In 2002, Mr Butera, a young lawyer working in St. Catharines, applied to Mitsubishi Canada for a Mitsubishi dealership which he wished to open in Niagara Falls.  In the proforma sales forecasts that he included with his application, he forecast that he would sell 180 new and 120 used vehicles in his first year of operation and 350 new and 125 used vehicles in an average year. 

Ultimately, he signed a Dealer Agreement with Mitsubishi and opened for business. 

By 2005, less than three years later, he claimed that his losses to date were about $500,000 and growing.  His dealership stopped selling cars in October, 2005, but maintained a service business.  It stopped carrying on business altogether in late 2007.

His sales figures were nowhere near his forecasts.  In 2002, he sold 14 new vehicles.  He sold 127 in 2003, 100 in 2004 and 29 in 2005. 

After closing, he sued various Mitsubishi entities for damages arising out of alleged misrepresentations which he claimed had induced him to enter into the Dealer Agreement. 

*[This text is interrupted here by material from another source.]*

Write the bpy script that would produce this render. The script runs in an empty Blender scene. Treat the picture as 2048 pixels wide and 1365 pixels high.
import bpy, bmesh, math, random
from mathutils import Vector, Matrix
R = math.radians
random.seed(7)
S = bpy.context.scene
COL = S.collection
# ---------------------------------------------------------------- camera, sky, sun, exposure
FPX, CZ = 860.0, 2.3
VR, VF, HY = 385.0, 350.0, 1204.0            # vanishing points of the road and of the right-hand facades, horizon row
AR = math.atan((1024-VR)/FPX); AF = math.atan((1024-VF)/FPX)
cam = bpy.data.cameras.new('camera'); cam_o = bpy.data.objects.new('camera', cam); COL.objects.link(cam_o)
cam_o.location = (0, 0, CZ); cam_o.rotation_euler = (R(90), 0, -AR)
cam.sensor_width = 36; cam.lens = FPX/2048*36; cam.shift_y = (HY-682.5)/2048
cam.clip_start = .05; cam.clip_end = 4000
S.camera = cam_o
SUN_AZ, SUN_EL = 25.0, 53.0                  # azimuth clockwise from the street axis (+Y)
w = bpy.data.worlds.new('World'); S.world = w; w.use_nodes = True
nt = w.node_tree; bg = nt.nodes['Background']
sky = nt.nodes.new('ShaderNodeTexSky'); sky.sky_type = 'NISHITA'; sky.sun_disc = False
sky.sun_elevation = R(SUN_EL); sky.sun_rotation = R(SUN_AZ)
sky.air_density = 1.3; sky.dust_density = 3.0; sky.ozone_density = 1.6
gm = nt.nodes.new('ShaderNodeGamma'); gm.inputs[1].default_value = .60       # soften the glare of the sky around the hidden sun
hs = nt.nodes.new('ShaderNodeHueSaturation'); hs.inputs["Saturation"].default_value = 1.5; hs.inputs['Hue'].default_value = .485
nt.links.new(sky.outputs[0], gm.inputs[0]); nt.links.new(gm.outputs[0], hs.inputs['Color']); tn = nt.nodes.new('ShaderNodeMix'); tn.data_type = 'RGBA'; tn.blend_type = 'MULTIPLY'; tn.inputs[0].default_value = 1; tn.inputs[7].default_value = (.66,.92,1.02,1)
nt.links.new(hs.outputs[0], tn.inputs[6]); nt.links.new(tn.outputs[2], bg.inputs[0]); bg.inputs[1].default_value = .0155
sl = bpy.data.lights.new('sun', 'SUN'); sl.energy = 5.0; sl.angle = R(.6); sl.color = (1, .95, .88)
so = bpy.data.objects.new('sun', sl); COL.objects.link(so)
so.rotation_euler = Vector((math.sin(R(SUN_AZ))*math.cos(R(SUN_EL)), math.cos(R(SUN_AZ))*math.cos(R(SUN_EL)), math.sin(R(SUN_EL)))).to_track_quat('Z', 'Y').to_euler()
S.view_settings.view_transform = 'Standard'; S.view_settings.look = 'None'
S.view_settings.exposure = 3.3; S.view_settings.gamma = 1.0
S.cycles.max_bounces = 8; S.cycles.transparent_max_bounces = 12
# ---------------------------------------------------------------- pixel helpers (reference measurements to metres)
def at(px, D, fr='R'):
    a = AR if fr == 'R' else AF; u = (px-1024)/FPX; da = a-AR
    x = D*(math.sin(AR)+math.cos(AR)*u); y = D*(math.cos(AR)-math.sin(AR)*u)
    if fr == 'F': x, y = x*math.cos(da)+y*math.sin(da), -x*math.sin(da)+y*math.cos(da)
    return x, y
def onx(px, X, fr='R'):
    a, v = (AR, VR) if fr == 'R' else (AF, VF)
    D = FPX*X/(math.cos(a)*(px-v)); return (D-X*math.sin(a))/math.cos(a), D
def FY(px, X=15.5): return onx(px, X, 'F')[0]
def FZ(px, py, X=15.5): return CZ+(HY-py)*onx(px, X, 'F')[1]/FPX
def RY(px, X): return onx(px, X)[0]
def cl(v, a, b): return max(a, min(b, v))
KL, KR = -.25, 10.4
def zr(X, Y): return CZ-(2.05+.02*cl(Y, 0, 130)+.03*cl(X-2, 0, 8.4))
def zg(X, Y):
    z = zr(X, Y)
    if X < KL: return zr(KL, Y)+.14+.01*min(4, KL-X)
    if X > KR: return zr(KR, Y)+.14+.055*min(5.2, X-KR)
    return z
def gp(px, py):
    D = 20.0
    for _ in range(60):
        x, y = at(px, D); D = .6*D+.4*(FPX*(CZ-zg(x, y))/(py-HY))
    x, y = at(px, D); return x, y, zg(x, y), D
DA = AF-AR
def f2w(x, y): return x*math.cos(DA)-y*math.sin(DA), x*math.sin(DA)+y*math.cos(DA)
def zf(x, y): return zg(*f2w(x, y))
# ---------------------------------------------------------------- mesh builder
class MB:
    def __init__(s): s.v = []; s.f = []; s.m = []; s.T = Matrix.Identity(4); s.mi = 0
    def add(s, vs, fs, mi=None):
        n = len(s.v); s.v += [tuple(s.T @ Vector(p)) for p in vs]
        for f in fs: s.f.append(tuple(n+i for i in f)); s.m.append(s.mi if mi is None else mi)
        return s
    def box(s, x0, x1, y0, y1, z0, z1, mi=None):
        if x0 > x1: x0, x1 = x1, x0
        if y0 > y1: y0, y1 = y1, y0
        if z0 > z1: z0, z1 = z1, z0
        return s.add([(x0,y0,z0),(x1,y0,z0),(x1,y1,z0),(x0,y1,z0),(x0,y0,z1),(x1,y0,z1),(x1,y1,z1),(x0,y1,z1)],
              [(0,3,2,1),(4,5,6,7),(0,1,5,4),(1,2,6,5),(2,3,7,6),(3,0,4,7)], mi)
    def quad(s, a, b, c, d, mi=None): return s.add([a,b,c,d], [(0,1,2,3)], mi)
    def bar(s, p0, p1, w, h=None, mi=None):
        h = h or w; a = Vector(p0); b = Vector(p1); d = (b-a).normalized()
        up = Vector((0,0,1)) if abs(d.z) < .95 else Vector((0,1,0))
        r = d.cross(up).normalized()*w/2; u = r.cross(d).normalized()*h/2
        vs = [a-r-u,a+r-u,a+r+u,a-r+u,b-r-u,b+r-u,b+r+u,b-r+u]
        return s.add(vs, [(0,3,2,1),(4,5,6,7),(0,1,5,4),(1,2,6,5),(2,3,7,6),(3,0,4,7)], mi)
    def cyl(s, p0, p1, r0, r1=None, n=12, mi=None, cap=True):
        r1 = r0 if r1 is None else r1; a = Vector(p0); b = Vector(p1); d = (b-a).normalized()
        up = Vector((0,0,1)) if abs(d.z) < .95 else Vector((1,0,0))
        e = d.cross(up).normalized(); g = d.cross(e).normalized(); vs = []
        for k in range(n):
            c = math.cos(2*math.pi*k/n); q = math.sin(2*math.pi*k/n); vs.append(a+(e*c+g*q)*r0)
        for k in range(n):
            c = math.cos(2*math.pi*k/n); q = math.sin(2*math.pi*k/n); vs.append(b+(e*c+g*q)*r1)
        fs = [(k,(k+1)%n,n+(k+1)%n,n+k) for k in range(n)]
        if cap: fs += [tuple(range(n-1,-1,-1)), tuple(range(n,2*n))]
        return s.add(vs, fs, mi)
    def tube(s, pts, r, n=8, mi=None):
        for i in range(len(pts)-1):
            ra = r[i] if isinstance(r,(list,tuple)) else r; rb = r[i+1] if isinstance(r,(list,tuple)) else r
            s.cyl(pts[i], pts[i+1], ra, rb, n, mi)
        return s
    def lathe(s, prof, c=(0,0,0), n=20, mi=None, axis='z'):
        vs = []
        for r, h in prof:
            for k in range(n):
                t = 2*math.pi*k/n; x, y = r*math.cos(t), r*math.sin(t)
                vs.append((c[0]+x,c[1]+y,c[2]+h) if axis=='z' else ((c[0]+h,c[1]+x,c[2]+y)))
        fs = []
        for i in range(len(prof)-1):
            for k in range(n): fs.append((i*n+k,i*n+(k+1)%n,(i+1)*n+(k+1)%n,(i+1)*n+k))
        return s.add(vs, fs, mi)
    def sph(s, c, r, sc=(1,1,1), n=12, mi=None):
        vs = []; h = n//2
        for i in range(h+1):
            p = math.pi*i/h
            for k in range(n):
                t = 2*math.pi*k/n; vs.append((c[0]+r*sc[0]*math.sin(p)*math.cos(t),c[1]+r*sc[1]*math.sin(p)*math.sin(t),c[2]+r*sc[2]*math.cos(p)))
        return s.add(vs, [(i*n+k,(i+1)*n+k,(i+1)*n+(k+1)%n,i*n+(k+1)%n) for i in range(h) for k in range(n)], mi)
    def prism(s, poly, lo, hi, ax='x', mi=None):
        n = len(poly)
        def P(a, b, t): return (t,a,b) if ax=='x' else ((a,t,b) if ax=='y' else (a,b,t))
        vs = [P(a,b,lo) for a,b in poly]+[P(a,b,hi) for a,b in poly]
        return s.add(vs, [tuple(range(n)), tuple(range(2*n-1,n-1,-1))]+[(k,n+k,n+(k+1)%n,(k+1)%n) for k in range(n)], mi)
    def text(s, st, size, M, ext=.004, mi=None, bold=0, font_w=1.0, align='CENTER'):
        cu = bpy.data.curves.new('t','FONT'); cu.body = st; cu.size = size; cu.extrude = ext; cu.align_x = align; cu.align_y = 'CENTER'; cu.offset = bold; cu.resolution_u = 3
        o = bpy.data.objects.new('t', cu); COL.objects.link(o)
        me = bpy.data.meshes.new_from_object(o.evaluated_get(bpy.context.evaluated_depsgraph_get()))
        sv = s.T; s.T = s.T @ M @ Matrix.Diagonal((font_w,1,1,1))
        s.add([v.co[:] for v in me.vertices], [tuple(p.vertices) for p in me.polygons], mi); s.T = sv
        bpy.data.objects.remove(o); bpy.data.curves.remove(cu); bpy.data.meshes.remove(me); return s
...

Mitsubishi had disclosed its sales levels in the United States and made comments about greatly expanded sales of their cars in the United States and Canada.  Mr. Butera claimed that the statements were flawed and misleading because they did not distinguish between fleet sales and actual sales.  He also claimed that many US sales resulted from a promotion to customers involving favourable credit terms (zero down payment, zero interest and zero payments for one year).  He insisted that all of these statements misled him into entering into the transaction as a result of which he and his companies lost over $3 million. 

On a factual basis, the Court found against Mr. Butera on a number of important points.

Firstly, the Court was satisfied that there was no evidence the statements presented to him of actual US sales were false. 

Secondly, the Court found that Mr. Butera knew or should have known of the distinction between fleet and customer sales and bore the burden of making further inquiry if he felt that it was important.

Finally, the Court determined that less than 1% of total sales of Mitsubishi cars in the United States during the relevant period were sold under the zero, zero, zero financing program. 

The important legal issue of the impact of a possible misrepresentation by Mitsubishi as to projected sales was determined with reference to a clause in the Dealer Agreement usually referred to in legal circles as an “entire agreement” clause.  This provision, which is now almost universal in these types of cases, specifically provided that the written agreement constituted the entire agreement between the parties and superseded any and all prior written or oral agreements or understandings.  This particular clause even provided that:

“Dealer agrees that any oral statements of any MMSCAN personnel shall be of no force or effect and that Dealer has not relied on any such oral statements in entering into this Agreement.”

The Court found that this clause directly impacted the heart of Mr. Butera’s claim, which was that Mitsubishi misrepresented the future prospects of sales of its cars in Canada based on its past performance in the United States.  As a result of the entire agreement clause, the Court found that this was not a viable argument even if Mitsubishi’s representatives had made misrepresentations.

There is another aspect of the case relating to the alleged misrepresentations which is worth noting.

In law, a misrepresentation can only form the basis of a claim if it is a statement relating to an existing and ascertainable fact.  Statements about prospective sales or other future events are regarded by the Court merely as expressions of opinion about the future.  If a vendor provides a forecast and the forecast results are not achieved, the forecast will not constitute an untrue statement of a material fact as a matter of law.  It probably will not constitute a misrepresentation giving rise to liability.  If the vendor negligently misrepresents existing facts, that may be a different story – unless an entire agreement clause applies.  But even an entire agreement clause won’t shield a vendor from an outright lie.

This case highlights the following points:

  1. When a manufacturer provides a forecast as to future results, don’t assume that this will give rise to liability in the event that the forecasts are not met; and
  2. An entire agreement clause will protect a vendor from liability for negligent misrepresentation.

Mr. Butera was buying into what was essentially a new venture.  Had he been buying an existing store and had misrepresentations been made to him about the sales results for the store to date, the result may well have been different if that information had been false.  When starting up a new venture, however, extra care should be taken.